There's an awful lot more celebrity name-dropping in this than I expected, but I won't begrudge him his fame. Nothing earth-shattering, but a lot of interesting details, like that he was essentially one of the inaugural professors at UC Irvine when the campus got started, only later moving to Tufts where he's been happy ever since. A nice vignette about his farm in Maine with some description of his neighbors that are more sympathetic than those he gives to a number of asshole philosophers when he finally unloads on them in one short chapter about academic bullies. If Dennett is also your spirit animal, then you'll enjoy this. If you don't know who I'm talking about, it's not likely this will appeal

Ninth House by Leigh Bardugo

Supernatural skullduggery among the 'secret' societies of Yale (like Skull and Bones). An enjoyable, but very dark, rollercoaster ride, but the number of smug Ivory Tower elitists is maddening. It helps somewhat that our heroine is a SoCal gutterpunk, but I did keep rooting for asteroid strike -- a pox on all their houses.
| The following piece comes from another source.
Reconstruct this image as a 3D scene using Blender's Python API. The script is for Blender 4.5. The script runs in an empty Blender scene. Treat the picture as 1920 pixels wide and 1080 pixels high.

Lots of interesting prose and more than enough action, but the whole set-up seems a bit contrived, and the possibilities of magic seem pushed by the requirements of the plot more than any coherent system. Go Bruins.

The House at Awful End by Philip Ardagh

I picked this out of a little free library initially because of the Gorey-adjacent illustrations by David Roberts. And the story clearly has a pleasantly dark theme. Allegedly the author wrote this story out, chapter by chapter, for a lonely nephew trapped in a boarding school. Maybe it doesn't go quite as dark as Ninth House, but it goes pretty dark for something aimed at kids. And not just dark, but kind of nasty in a way that goes beyond Roald Dahl's stories if not Roald Dahl's actual life. The book's humor (as such) is a series of random improbable predicaments. I can see how the episodic nature of its composition might lend to that, but it's just not funny. I'm probably wrong, though. The Financial Times writes 'it would be a sad spirit that didn't find this book hilarious," and if any journal is an expert in comedy, it's FT.